▶ Supplied records:

---------------

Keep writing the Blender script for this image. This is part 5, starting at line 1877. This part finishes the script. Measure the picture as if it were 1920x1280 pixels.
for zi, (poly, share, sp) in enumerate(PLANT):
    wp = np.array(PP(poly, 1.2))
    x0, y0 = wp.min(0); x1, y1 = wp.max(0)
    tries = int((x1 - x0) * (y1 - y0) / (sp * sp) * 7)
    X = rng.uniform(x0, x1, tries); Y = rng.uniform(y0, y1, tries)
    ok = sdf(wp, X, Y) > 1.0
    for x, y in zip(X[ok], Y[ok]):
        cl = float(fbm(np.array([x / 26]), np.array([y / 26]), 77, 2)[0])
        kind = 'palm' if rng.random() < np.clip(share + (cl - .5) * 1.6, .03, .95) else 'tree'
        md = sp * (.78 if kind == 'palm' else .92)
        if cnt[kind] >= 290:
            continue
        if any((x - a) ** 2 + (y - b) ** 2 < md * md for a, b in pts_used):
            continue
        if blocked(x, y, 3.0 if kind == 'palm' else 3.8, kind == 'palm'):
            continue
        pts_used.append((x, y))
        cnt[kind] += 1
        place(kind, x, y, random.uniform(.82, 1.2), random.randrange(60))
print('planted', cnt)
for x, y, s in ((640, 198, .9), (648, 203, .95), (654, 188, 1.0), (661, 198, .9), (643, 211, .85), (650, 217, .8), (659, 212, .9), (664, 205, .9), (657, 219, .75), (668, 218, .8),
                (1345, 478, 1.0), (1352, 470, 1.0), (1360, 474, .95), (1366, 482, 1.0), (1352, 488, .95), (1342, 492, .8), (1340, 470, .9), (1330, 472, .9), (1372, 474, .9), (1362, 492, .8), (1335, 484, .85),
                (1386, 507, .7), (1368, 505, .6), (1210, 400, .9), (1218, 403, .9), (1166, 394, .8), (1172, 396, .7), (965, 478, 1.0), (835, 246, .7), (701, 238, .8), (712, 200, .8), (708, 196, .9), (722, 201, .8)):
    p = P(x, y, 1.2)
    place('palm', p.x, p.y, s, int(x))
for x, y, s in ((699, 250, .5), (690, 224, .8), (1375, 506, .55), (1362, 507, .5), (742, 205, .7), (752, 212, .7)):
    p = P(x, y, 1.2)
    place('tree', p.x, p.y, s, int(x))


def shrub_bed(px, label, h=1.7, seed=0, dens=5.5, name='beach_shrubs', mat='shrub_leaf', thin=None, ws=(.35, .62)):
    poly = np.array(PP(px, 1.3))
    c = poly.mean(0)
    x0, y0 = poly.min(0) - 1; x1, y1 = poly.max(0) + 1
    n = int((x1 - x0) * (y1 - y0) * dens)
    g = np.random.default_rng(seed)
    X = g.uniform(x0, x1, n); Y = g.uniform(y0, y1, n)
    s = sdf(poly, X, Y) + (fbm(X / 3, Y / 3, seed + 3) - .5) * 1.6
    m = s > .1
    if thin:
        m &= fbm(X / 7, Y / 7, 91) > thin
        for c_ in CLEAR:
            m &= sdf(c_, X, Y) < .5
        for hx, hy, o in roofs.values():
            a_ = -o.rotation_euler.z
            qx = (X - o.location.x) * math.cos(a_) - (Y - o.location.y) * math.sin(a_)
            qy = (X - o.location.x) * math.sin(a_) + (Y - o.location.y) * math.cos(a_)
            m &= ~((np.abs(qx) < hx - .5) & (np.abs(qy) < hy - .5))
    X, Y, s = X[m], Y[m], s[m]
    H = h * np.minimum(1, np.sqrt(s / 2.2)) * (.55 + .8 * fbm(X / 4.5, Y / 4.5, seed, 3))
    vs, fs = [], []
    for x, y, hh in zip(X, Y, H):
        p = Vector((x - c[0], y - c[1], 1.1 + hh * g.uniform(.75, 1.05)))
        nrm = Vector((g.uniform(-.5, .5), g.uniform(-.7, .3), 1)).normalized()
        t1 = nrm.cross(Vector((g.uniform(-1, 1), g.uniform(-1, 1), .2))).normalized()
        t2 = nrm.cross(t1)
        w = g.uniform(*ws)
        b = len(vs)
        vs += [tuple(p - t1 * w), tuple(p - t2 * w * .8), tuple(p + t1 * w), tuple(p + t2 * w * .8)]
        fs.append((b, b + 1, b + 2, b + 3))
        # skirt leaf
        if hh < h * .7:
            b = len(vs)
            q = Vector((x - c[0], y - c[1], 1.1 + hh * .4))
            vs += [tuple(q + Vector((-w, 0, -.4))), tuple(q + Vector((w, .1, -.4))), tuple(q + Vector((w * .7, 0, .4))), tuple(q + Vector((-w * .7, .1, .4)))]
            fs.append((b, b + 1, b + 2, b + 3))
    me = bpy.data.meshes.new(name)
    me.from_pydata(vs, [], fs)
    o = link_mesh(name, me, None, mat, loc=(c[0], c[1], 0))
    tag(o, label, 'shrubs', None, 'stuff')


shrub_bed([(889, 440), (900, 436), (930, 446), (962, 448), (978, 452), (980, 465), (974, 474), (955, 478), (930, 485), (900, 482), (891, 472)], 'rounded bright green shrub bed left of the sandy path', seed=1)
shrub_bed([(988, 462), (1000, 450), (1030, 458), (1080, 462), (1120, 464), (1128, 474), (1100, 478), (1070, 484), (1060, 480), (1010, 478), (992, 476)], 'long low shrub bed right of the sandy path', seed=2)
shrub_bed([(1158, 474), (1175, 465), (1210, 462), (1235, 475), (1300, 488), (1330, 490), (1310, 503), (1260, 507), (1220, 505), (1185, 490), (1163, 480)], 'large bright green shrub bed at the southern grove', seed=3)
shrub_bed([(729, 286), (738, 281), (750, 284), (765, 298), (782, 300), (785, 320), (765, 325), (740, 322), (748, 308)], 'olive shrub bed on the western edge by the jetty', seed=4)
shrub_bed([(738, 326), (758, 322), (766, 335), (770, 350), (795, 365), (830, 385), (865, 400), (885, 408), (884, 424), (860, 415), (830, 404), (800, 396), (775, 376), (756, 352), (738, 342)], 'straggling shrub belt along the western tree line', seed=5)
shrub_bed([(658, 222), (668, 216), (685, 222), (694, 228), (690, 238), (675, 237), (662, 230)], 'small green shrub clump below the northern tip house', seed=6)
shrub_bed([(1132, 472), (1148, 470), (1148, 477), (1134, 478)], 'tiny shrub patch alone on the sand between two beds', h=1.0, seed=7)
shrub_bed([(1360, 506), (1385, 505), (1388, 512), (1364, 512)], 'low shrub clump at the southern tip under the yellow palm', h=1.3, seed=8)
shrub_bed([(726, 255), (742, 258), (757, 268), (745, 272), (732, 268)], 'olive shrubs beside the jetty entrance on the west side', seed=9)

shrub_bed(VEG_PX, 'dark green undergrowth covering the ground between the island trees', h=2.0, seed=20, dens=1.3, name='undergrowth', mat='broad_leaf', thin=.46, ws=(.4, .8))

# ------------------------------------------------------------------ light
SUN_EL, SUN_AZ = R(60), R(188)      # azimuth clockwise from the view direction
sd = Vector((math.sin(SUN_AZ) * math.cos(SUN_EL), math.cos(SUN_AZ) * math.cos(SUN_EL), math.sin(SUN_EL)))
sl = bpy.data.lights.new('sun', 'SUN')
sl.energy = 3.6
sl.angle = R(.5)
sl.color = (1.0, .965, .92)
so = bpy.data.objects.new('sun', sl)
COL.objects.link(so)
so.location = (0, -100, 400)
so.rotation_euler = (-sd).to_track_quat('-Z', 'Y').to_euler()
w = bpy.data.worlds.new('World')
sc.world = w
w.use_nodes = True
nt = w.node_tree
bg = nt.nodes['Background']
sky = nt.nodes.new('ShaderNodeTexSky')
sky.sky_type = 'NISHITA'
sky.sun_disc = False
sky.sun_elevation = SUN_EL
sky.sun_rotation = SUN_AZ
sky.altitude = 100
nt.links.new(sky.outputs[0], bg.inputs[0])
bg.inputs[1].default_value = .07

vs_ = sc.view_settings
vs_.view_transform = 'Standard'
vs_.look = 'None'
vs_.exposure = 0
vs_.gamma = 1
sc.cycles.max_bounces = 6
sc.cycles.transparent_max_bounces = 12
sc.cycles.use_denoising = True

---------------

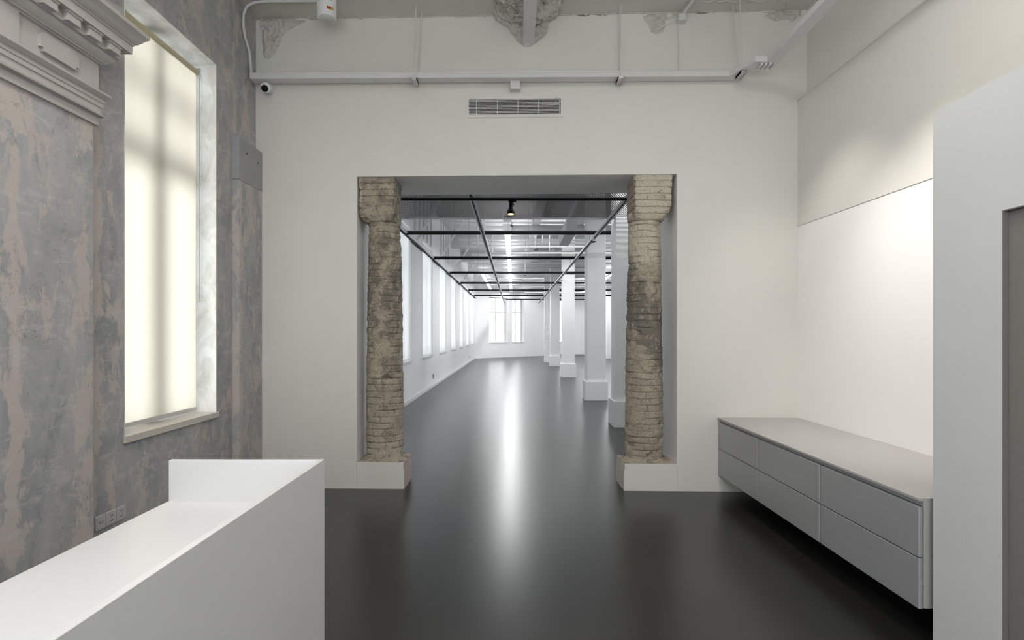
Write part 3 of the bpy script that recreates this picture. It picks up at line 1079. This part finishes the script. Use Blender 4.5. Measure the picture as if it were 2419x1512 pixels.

---------------

▶ Directions: Report the number of lines holding the string "This", without any other words.

▶ Task result: 2